Gun Control & RKBA
In reply to the discussion: Eleanor Roosevelt, gun owner [View all]jimmy the one
(2,708 posts)straw man: You seem to have forgotten what you were trying to disprove: that semi-auto pistols were common among civilians in the pre-war and immediate postwar years. Not as popular as revolvers, of course, but far more popular than you contend.
Actually that was incidental to what I was 'trying to prove', that being that semi-auto handgun production increased dramatically from the early 60s' thru the early 90's, and contributed to the concomitant rise in violent crime rates.
Reviewing population stats & approx. gunstock totals:
...... population ........... nat gunstock ..... nat handgunstock
1960 .. 189,323,175 .. ~'64, 75 mill .......... ('64) ~25 mill
1970 .. 213,302,031 .. ~'76, 150 mill ........ ('76) ~50 mill
1990 .. 258,709,873 .. ~225 mill ..................... ~75 mill
Assuming the proportion of long guns to handguns remained fairly constant at 2 to 1, by the early 1960's there were only ~25 million handguns, largely revolvers, of that perhaps 15 - 20 million revolvers, and maybe 5 - 10 million pistols (not all semi-auto).
By the early 90's there were ~75 million handguns, about half revolvers/half pistols (due existing revolver stock), a guesstimated increase of ~30 million pistols over what existed in the early 60's (with a large margin of error, 35% on the high side).

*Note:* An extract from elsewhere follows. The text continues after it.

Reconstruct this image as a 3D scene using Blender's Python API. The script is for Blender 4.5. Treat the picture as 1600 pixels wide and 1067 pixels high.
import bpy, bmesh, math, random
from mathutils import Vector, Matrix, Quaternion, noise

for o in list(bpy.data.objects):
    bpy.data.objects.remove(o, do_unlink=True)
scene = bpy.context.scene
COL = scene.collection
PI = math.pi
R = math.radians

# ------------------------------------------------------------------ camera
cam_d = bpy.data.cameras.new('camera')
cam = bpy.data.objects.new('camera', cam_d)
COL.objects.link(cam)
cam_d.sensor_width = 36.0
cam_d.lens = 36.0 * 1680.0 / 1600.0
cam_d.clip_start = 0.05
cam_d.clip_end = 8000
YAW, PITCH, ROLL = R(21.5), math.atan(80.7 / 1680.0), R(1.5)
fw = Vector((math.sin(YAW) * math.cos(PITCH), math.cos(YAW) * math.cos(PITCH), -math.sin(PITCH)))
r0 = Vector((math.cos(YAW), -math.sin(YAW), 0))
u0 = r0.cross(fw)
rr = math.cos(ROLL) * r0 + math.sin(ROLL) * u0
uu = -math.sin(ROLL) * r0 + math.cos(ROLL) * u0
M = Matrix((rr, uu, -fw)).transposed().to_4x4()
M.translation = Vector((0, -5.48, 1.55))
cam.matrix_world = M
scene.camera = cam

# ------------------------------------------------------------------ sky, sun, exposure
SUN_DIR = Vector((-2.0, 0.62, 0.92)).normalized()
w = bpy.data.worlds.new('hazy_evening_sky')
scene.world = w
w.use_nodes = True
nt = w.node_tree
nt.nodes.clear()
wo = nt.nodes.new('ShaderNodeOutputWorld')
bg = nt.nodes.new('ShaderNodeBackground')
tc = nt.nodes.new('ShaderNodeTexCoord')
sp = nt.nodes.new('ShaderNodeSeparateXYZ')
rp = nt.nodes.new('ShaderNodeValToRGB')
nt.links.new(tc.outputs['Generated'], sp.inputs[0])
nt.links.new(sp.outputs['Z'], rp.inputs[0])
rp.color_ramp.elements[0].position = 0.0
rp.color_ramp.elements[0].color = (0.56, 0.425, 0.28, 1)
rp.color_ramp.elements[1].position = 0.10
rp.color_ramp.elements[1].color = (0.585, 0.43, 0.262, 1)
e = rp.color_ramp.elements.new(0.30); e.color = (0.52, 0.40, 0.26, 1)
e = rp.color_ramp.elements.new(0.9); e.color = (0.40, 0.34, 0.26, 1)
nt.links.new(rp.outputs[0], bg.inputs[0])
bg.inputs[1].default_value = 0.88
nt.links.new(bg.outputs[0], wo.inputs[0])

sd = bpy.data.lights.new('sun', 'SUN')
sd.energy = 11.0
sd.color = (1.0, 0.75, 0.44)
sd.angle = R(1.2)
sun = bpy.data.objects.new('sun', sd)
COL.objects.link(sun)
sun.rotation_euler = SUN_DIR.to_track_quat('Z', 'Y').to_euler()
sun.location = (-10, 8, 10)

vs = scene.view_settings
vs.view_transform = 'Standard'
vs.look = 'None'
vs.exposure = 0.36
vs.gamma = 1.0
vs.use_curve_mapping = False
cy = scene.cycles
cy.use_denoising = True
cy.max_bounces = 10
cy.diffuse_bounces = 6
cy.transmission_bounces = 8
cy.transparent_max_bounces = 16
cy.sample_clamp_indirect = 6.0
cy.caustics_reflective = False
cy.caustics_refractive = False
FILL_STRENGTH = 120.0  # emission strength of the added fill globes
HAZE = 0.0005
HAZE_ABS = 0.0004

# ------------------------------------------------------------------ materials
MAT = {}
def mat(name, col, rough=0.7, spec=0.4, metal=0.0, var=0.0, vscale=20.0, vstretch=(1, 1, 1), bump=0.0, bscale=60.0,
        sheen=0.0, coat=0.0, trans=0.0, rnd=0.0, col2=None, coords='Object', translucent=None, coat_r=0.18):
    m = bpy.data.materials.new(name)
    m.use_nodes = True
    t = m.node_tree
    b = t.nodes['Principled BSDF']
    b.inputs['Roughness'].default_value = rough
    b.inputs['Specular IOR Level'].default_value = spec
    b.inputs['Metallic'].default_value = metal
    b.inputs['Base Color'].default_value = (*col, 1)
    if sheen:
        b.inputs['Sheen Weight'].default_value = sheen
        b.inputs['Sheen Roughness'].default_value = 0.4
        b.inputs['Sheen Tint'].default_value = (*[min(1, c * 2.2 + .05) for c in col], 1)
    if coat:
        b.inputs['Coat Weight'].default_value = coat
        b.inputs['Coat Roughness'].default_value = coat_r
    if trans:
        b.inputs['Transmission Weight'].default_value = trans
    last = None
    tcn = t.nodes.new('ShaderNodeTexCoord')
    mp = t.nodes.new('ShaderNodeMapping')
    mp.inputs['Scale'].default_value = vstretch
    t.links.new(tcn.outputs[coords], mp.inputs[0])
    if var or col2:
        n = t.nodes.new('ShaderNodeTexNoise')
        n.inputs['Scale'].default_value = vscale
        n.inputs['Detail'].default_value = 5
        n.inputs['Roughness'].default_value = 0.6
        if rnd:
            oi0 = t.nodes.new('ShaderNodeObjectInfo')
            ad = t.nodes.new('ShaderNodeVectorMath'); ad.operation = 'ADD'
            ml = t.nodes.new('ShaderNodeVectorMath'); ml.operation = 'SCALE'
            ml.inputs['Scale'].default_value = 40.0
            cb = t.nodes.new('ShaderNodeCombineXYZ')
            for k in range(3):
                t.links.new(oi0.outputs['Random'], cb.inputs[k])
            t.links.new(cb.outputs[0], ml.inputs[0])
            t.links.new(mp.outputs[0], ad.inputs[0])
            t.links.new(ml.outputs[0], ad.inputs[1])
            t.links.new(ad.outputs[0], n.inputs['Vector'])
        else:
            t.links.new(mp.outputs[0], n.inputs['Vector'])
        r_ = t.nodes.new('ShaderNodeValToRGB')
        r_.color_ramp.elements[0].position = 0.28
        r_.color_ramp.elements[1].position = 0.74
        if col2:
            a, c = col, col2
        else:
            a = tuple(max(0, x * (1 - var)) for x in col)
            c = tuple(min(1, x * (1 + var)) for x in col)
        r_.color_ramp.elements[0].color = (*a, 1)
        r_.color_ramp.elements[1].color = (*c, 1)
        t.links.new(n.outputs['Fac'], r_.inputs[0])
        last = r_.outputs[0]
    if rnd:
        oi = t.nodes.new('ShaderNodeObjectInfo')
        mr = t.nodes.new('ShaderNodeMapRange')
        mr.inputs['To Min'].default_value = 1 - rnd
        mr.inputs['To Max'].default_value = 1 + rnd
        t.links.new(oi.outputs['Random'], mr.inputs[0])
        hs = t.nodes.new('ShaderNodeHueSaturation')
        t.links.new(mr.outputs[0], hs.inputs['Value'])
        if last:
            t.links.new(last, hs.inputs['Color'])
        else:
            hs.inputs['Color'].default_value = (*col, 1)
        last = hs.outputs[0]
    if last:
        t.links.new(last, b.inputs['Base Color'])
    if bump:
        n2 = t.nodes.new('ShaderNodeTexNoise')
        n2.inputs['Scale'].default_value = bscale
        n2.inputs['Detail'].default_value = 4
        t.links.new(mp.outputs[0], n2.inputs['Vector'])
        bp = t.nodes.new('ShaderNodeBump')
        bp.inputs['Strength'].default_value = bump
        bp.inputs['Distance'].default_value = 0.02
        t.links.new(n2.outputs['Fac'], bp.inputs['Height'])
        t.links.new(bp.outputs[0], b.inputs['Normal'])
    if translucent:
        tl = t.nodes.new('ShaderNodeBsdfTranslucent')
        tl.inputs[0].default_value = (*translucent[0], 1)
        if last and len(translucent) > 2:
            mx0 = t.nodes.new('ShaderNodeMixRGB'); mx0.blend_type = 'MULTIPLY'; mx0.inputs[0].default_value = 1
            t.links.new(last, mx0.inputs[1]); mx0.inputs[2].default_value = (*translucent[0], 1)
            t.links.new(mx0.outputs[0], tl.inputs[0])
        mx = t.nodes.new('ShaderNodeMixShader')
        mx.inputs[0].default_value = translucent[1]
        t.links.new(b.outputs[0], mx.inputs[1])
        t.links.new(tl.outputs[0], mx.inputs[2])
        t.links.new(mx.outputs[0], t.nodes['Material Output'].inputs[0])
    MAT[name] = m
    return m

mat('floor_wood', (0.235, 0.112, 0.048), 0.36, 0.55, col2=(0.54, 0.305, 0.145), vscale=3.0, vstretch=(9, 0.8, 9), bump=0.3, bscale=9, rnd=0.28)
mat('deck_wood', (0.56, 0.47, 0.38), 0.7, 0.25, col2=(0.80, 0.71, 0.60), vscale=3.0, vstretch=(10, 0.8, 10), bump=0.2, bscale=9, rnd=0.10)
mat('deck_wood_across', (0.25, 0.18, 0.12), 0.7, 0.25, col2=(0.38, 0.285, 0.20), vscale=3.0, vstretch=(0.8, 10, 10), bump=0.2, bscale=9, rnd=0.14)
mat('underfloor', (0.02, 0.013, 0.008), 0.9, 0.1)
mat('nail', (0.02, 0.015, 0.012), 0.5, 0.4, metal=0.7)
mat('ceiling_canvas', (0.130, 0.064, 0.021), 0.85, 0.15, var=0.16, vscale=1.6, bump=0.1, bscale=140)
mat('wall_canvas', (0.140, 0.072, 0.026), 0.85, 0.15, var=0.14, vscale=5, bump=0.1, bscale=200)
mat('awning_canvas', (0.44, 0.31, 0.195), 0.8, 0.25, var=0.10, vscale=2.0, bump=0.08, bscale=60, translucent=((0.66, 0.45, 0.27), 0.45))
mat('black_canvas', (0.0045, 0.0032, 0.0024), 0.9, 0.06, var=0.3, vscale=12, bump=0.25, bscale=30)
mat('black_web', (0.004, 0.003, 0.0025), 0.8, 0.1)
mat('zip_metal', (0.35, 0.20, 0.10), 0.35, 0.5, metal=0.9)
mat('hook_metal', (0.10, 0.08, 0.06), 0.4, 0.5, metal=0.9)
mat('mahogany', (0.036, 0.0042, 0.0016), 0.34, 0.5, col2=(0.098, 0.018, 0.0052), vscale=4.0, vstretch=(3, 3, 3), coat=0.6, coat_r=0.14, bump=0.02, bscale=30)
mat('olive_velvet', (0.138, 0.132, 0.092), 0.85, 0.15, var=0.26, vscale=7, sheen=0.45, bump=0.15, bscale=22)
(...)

THAT is what I was 'trying to prove', that the dramatic increase in semi-auto handguns from the early 60's to the early 90's was a contributing factor in the dramatic rise in violent crime rates during that very same time frame.
During the two decades from 1973 to 1993, the types of handguns most frequently produced have changed. Most new handguns are pistols rather than revolvers. Pistol production grew from 28% of the handguns produced in 1973 to 80% in 1993.
The number of large caliber pistols produced annually increased substantially after 1986. Until the mid-1980's, most pistols produced were .22 and .25 caliber models.
Production of .380 caliber and 9 millimeter pistols began to increase substantially in 1987, so that by 1993 they became the most frequently produced pistols. http://www.bjs.gov/content/pub/pdf/GUIC.PDF
Tack on the production increase in larger caliber size of those semi-auto pistols.